:: Source material ::

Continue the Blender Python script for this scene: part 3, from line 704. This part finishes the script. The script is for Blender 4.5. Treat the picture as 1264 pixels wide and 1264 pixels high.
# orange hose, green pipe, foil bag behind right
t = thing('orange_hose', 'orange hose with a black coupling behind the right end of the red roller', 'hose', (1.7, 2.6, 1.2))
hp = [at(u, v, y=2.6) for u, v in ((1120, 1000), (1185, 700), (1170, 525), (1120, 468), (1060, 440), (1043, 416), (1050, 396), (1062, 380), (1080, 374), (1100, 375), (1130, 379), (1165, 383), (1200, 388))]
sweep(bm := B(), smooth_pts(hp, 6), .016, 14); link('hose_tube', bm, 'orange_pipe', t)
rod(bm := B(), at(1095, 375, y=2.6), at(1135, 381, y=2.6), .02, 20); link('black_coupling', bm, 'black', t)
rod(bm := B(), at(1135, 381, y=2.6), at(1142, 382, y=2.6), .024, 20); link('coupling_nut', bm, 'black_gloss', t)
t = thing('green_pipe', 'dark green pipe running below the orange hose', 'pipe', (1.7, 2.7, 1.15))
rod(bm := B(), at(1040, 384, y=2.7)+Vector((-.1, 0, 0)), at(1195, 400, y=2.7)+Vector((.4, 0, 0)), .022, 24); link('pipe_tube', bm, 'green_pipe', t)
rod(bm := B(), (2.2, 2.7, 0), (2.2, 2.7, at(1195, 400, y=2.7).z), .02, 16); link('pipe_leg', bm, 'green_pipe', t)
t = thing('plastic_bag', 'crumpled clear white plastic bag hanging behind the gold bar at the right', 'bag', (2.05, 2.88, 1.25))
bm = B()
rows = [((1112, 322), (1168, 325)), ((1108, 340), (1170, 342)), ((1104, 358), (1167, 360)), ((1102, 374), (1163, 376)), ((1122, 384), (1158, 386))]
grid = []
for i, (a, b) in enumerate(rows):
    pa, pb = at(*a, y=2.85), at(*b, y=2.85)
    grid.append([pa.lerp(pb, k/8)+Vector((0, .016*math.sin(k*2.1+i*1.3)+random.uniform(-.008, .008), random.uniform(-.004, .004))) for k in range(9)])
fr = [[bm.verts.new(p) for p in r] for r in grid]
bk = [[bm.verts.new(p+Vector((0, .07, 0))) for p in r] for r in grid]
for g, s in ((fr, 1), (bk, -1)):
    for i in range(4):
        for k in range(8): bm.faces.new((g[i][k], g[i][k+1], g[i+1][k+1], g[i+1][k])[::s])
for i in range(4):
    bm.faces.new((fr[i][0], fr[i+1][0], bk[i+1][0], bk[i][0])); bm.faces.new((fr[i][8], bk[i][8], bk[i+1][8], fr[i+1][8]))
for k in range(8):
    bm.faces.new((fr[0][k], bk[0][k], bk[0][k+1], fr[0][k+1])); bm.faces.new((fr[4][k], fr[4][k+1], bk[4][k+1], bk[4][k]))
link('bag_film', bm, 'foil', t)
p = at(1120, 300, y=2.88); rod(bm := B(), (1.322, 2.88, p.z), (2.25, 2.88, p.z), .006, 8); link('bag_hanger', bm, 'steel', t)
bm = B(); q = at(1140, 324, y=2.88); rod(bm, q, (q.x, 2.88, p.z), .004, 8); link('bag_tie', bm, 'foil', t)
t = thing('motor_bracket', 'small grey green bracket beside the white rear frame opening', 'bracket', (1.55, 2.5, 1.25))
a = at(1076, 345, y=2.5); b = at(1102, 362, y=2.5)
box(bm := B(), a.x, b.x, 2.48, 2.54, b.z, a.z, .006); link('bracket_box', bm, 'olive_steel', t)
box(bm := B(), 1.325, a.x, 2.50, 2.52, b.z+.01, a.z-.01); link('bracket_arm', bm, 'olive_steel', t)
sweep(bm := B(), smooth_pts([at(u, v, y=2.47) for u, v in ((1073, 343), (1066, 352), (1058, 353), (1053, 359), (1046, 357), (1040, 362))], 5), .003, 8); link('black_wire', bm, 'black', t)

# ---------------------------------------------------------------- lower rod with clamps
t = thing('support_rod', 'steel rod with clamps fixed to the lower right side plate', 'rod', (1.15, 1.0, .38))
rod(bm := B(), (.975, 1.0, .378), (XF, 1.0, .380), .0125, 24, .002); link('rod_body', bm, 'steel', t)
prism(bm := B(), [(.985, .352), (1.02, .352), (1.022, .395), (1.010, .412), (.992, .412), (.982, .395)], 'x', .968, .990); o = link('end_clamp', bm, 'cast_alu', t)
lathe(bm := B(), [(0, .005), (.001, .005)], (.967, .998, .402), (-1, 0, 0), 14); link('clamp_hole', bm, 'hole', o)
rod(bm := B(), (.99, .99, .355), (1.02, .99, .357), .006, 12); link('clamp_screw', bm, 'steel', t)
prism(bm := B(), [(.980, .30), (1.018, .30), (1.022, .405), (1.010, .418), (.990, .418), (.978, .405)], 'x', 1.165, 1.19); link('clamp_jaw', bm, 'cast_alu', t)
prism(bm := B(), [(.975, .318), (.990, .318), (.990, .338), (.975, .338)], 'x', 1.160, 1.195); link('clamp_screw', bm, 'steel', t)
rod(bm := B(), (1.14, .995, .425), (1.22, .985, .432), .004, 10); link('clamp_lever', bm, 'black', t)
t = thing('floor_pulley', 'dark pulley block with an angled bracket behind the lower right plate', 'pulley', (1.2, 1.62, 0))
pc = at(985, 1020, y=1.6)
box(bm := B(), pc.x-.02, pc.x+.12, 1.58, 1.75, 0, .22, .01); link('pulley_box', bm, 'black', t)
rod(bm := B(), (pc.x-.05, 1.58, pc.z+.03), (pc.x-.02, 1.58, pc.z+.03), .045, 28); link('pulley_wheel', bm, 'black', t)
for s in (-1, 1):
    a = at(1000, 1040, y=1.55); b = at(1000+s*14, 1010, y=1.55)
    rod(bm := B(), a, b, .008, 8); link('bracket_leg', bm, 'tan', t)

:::

Task brief -> Transcribe all lines as written.

Output ->
Continue the Blender Python script for this scene: part 3, from line 704. This part finishes the script. The script is for Blender 4.5. Treat the picture as 1264 pixels wide and 1264 pixels high.
# orange hose, green pipe, foil bag behind right
t = thing('orange_hose', 'orange hose with a black coupling behind the right end of the red roller', 'hose', (1.7, 2.6, 1.2))
hp = [at(u, v, y=2.6) for u, v in ((1120, 1000), (1185, 700), (1170, 525), (1120, 468), (1060, 440), (1043, 416), (1050, 396), (1062, 380), (1080, 374), (1100, 375), (1130, 379), (1165, 383), (1200, 388))]
sweep(bm := B(), smooth_pts(hp, 6), .016, 14); link('hose_tube', bm, 'orange_pipe', t)
rod(bm := B(), at(1095, 375, y=2.6), at(1135, 381, y=2.6), .02, 20); link('black_coupling', bm, 'black', t)
rod(bm := B(), at(1135, 381, y=2.6), at(1142, 382, y=2.6), .024, 20); link('coupling_nut', bm, 'black_gloss', t)
t = thing('green_pipe', 'dark green pipe running below the orange hose', 'pipe', (1.7, 2.7, 1.15))
rod(bm := B(), at(1040, 384, y=2.7)+Vector((-.1, 0, 0)), at(1195, 400, y=2.7)+Vector((.4, 0, 0)), .022, 24); link('pipe_tube', bm, 'green_pipe', t)
rod(bm := B(), (2.2, 2.7, 0), (2.2, 2.7, at(1195, 400, y=2.7).z), .02, 16); link('pipe_leg', bm, 'green_pipe', t)
t = thing('plastic_bag', 'crumpled clear white plastic bag hanging behind the gold bar at the right', 'bag', (2.05, 2.88, 1.25))
bm = B()
rows = [((1112, 322), (1168, 325)), ((1108, 340), (1170, 342)), ((1104, 358), (1167, 360)), ((1102, 374), (1163, 376)), ((1122, 384), (1158, 386))]
grid = []
for i, (a, b) in enumerate(rows):
    pa, pb = at(*a, y=2.85), at(*b, y=2.85)
    grid.append([pa.lerp(pb, k/8)+Vector((0, .016*math.sin(k*2.1+i*1.3)+random.uniform(-.008, .008), random.uniform(-.004, .004))) for k in range(9)])
fr = [[bm.verts.new(p) for p in r] for r in grid]
bk = [[bm.verts.new(p+Vector((0, .07, 0))) for p in r] for r in grid]
for g, s in ((fr, 1), (bk, -1)):
    for i in range(4):
        for k in range(8): bm.faces.new((g[i][k], g[i][k+1], g[i+1][k+1], g[i+1][k])[::s])
for i in range(4):
    bm.faces.new((fr[i][0], fr[i+1][0], bk[i+1][0], bk[i][0])); bm.faces.new((fr[i][8], bk[i][8], bk[i+1][8], fr[i+1][8]))
for k in range(8):
    bm.faces.new((fr[0][k], bk[0][k], bk[0][k+1], fr[0][k+1])); bm.faces.new((fr[4][k], fr[4][k+1], bk[4][k+1], bk[4][k]))
link('bag_film', bm, 'foil', t)
p = at(1120, 300, y=2.88); rod(bm := B(), (1.322, 2.88, p.z), (2.25, 2.88, p.z), .006, 8); link('bag_hanger', bm, 'steel', t)
bm = B(); q = at(1140, 324, y=2.88); rod(bm, q, (q.x, 2.88, p.z), .004, 8); link('bag_tie', bm, 'foil', t)
t = thing('motor_bracket', 'small grey green bracket beside the white rear frame opening', 'bracket', (1.55, 2.5, 1.25))
a = at(1076, 345, y=2.5); b = at(1102, 362, y=2.5)
box(bm := B(), a.x, b.x, 2.48, 2.54, b.z, a.z, .006); link('bracket_box', bm, 'olive_steel', t)
box(bm := B(), 1.325, a.x, 2.50, 2.52, b.z+.01, a.z-.01); link('bracket_arm', bm, 'olive_steel', t)
sweep(bm := B(), smooth_pts([at(u, v, y=2.47) for u, v in ((1073, 343), (1066, 352), (1058, 353), (1053, 359), (1046, 357), (1040, 362))], 5), .003, 8); link('black_wire', bm, 'black', t)

# ---------------------------------------------------------------- lower rod with clamps
t = thing('support_rod', 'steel rod with clamps fixed to the lower right side plate', 'rod', (1.15, 1.0, .38))
rod(bm := B(), (.975, 1.0, .378), (XF, 1.0, .380), .0125, 24, .002); link('rod_body', bm, 'steel', t)
prism(bm := B(), [(.985, .352), (1.02, .352), (1.022, .395), (1.010, .412), (.992, .412), (.982, .395)], 'x', .968, .990); o = link('end_clamp', bm, 'cast_alu', t)
lathe(bm := B(), [(0, .005), (.001, .005)], (.967, .998, .402), (-1, 0, 0), 14); link('clamp_hole', bm, 'hole', o)
rod(bm := B(), (.99, .99, .355), (1.02, .99, .357), .006, 12); link('clamp_screw', bm, 'steel', t)
prism(bm := B(), [(.980, .30), (1.018, .30), (1.022, .405), (1.010, .418), (.990, .418), (.978, .405)], 'x', 1.165, 1.19); link('clamp_jaw', bm, 'cast_alu', t)
prism(bm := B(), [(.975, .318), (.990, .318), (.990, .338), (.975, .338)], 'x', 1.160, 1.195); link('clamp_screw', bm, 'steel', t)
rod(bm := B(), (1.14, .995, .425), (1.22, .985, .432), .004, 10); link('clamp_lever', bm, 'black', t)
t = thing('floor_pulley', 'dark pulley block with an angled bracket behind the lower right plate', 'pulley', (1.2, 1.62, 0))
pc = at(985, 1020, y=1.6)
box(bm := B(), pc.x-.02, pc.x+.12, 1.58, 1.75, 0, .22, .01); link('pulley_box', bm, 'black', t)
rod(bm := B(), (pc.x-.05, 1.58, pc.z+.03), (pc.x-.02, 1.58, pc.z+.03), .045, 28); link('pulley_wheel', bm, 'black', t)
for s in (-1, 1):
    a = at(1000, 1040, y=1.55); b = at(1000+s*14, 1010, y=1.55)
    rod(bm := B(), a, b, .008, 8); link('bracket_leg', bm, 'tan', t)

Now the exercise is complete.